____ COLLECTED MATERIAL

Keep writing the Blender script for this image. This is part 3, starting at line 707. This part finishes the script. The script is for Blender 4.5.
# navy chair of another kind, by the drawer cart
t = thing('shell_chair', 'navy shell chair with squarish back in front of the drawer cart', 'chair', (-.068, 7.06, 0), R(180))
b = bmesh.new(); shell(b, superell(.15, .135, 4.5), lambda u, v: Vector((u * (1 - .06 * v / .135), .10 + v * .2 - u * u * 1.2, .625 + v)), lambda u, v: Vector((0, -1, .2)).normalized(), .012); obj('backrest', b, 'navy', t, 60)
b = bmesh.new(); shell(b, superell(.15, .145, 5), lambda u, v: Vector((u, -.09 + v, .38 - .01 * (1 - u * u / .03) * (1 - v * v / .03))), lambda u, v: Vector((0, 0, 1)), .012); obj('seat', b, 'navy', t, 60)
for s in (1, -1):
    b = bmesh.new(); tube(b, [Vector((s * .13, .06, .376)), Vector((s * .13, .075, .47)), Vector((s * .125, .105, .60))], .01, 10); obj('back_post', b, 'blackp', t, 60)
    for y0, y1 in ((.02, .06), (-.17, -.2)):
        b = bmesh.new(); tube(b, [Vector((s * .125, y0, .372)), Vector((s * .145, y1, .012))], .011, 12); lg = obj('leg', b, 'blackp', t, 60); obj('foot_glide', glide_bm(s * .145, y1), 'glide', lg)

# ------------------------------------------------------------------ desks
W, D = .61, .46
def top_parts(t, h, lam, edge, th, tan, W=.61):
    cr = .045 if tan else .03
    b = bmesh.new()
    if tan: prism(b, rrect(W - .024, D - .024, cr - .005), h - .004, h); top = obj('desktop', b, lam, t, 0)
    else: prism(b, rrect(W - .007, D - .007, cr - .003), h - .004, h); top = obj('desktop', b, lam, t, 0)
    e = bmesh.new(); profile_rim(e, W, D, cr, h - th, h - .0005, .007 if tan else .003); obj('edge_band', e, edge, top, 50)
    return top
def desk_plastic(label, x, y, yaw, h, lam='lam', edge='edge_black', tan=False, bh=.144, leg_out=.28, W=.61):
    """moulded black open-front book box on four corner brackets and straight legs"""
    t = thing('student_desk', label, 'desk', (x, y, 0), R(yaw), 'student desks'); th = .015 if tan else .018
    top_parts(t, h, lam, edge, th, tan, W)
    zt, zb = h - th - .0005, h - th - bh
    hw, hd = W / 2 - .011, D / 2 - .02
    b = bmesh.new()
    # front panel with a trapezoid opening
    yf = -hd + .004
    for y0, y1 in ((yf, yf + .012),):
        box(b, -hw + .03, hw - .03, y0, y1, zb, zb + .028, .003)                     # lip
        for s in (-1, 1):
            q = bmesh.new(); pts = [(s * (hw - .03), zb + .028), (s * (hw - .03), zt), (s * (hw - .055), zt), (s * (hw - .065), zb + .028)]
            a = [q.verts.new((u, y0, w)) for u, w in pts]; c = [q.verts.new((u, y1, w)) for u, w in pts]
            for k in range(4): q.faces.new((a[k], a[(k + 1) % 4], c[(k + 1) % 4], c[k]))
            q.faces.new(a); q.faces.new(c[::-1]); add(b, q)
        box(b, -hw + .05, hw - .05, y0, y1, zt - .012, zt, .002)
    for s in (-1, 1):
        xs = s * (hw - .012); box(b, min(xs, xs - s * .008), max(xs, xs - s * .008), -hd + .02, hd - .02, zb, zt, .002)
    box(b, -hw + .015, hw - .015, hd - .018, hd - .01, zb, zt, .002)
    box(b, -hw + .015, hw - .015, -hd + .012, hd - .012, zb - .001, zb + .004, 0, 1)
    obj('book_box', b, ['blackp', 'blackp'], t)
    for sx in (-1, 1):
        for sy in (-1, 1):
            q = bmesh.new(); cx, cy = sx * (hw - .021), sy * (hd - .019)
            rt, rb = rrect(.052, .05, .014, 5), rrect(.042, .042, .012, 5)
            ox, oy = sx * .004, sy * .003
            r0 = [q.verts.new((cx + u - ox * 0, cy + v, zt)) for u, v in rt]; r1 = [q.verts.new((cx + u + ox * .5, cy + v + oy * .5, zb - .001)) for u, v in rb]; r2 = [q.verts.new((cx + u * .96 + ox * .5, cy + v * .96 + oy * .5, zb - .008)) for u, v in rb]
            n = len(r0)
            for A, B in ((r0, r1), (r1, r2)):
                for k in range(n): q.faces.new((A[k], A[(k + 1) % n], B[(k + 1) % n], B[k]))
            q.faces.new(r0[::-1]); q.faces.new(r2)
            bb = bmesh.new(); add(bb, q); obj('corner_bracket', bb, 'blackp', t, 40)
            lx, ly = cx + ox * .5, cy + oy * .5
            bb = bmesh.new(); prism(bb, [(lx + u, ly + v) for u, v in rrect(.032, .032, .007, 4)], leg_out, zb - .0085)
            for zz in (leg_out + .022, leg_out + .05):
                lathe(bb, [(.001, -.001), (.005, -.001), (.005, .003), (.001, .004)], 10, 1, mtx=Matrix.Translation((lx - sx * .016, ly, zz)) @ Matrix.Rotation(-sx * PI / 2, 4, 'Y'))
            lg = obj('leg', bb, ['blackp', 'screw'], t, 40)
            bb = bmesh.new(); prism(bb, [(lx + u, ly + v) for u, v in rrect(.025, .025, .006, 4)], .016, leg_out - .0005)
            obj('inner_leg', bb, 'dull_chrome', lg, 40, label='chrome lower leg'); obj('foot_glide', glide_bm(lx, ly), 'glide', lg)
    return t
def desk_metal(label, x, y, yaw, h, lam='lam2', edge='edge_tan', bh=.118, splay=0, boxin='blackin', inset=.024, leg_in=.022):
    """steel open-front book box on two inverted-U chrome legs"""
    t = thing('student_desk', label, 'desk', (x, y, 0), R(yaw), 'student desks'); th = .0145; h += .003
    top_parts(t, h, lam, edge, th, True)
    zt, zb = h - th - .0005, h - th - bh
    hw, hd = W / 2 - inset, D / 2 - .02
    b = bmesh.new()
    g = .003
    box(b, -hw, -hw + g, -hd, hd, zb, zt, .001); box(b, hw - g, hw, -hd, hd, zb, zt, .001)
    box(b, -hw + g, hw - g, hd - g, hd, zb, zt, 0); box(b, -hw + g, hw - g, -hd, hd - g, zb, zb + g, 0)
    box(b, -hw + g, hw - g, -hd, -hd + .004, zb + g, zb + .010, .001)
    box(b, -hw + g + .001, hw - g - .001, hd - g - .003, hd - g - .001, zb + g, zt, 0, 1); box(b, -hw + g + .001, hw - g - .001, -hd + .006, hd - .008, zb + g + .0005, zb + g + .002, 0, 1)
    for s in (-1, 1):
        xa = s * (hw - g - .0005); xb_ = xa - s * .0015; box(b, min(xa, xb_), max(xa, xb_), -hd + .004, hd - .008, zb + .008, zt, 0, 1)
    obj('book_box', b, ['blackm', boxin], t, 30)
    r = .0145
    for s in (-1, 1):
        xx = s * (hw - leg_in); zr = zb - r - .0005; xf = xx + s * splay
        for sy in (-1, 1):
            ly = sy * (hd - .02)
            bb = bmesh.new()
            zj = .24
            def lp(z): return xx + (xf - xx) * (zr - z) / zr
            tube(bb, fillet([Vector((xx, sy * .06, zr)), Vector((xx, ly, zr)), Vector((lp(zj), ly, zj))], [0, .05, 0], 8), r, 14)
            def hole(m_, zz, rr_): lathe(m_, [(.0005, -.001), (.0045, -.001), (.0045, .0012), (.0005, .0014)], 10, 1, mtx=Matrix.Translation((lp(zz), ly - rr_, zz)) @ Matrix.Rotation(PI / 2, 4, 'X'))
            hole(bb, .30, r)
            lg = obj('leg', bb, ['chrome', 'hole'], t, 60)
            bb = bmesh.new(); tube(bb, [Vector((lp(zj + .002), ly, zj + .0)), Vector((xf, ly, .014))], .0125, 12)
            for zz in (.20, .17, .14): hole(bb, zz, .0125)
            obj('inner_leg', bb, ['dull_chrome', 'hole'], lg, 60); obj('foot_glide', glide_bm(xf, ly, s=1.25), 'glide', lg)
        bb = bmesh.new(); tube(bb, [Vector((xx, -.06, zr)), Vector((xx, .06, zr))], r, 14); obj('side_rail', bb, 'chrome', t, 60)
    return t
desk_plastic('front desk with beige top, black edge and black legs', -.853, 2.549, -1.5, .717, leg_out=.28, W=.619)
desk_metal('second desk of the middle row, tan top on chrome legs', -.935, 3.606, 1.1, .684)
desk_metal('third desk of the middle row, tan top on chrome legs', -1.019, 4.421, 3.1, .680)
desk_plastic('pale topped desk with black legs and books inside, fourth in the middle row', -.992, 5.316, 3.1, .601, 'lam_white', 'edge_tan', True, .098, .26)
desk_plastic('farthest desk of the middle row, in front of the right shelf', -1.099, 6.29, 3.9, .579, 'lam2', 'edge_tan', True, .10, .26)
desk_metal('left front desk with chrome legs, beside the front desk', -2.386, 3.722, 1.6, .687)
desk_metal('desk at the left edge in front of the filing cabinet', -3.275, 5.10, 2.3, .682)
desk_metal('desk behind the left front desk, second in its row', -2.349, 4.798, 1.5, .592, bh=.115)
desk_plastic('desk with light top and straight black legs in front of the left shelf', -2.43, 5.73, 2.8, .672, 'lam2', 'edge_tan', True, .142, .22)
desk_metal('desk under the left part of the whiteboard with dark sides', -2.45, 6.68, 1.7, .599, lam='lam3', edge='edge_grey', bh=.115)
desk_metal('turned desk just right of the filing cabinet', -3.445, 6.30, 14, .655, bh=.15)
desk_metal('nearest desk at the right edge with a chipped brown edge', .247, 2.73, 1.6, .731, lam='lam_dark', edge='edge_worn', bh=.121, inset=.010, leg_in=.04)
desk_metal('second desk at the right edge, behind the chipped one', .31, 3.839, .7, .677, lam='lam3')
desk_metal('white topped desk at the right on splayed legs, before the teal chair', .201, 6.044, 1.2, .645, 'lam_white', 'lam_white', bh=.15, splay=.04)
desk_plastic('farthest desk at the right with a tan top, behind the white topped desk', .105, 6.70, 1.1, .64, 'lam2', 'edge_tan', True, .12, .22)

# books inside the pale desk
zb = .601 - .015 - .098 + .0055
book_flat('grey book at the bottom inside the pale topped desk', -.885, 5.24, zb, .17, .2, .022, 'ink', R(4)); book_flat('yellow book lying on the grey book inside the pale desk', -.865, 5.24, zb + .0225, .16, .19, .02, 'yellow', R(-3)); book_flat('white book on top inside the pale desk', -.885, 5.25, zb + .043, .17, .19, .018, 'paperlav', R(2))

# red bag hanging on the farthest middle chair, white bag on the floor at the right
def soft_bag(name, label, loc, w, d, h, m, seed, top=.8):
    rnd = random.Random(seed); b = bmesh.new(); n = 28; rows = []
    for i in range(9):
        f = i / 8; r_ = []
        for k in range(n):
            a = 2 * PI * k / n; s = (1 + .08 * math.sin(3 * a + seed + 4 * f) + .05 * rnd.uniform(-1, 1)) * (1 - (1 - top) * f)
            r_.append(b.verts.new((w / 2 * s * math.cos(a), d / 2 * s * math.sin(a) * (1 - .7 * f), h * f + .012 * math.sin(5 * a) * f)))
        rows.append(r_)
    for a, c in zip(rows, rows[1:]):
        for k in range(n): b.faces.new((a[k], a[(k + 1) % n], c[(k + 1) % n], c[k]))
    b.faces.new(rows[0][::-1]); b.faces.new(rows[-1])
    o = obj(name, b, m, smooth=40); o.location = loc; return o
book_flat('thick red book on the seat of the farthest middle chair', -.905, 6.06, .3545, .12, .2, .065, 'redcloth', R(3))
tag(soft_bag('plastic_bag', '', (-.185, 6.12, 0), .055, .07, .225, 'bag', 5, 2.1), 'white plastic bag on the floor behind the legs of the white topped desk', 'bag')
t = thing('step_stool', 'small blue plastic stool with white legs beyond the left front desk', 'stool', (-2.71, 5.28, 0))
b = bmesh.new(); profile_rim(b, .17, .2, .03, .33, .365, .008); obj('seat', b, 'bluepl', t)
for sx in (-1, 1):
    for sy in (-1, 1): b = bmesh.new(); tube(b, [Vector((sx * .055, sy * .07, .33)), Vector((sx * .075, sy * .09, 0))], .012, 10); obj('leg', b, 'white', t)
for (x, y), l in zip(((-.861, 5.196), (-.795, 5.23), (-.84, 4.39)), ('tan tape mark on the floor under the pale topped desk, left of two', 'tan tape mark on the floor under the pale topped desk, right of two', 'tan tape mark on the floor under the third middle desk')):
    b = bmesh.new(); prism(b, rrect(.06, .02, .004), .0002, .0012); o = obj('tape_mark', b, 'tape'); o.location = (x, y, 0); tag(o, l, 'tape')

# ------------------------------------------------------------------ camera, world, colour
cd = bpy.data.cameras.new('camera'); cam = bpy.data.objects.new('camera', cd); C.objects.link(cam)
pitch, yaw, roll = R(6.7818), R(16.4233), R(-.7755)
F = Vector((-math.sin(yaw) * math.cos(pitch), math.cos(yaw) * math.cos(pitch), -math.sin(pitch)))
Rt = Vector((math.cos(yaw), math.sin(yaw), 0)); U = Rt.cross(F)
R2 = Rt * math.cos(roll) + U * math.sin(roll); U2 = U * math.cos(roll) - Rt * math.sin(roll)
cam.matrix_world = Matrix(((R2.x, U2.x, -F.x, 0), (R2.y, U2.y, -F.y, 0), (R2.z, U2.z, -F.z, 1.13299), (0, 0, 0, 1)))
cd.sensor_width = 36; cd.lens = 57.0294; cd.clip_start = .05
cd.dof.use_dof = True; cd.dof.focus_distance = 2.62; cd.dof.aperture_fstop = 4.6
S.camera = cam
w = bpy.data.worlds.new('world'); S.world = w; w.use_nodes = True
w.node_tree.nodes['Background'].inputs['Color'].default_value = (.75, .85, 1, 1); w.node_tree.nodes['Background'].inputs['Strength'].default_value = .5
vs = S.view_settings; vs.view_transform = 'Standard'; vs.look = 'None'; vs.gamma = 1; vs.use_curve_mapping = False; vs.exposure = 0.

________

_WHAT TO WORK ON:_ Please transcribe, exactly and with nothing added, the lines from the first line of the material above through the line that contains "y1), 'glide', lg)".

_EXERCISE ANSWER:_
Keep writing the Blender script for this image. This is part 3, starting at line 707. This part finishes the script. The script is for Blender 4.5.
# navy chair of another kind, by the drawer cart
t = thing('shell_chair', 'navy shell chair with squarish back in front of the drawer cart', 'chair', (-.068, 7.06, 0), R(180))
b = bmesh.new(); shell(b, superell(.15, .135, 4.5), lambda u, v: Vector((u * (1 - .06 * v / .135), .10 + v * .2 - u * u * 1.2, .625 + v)), lambda u, v: Vector((0, -1, .2)).normalized(), .012); obj('backrest', b, 'navy', t, 60)
b = bmesh.new(); shell(b, superell(.15, .145, 5), lambda u, v: Vector((u, -.09 + v, .38 - .01 * (1 - u * u / .03) * (1 - v * v / .03))), lambda u, v: Vector((0, 0, 1)), .012); obj('seat', b, 'navy', t, 60)
for s in (1, -1):
    b = bmesh.new(); tube(b, [Vector((s * .13, .06, .376)), Vector((s * .13, .075, .47)), Vector((s * .125, .105, .60))], .01, 10); obj('back_post', b, 'blackp', t, 60)
    for y0, y1 in ((.02, .06), (-.17, -.2)):
        b = bmesh.new(); tube(b, [Vector((s * .125, y0, .372)), Vector((s * .145, y1, .012))], .011, 12); lg = obj('leg', b, 'blackp', t, 60); obj('foot_glide', glide_bm(s * .145, y1), 'glide', lg)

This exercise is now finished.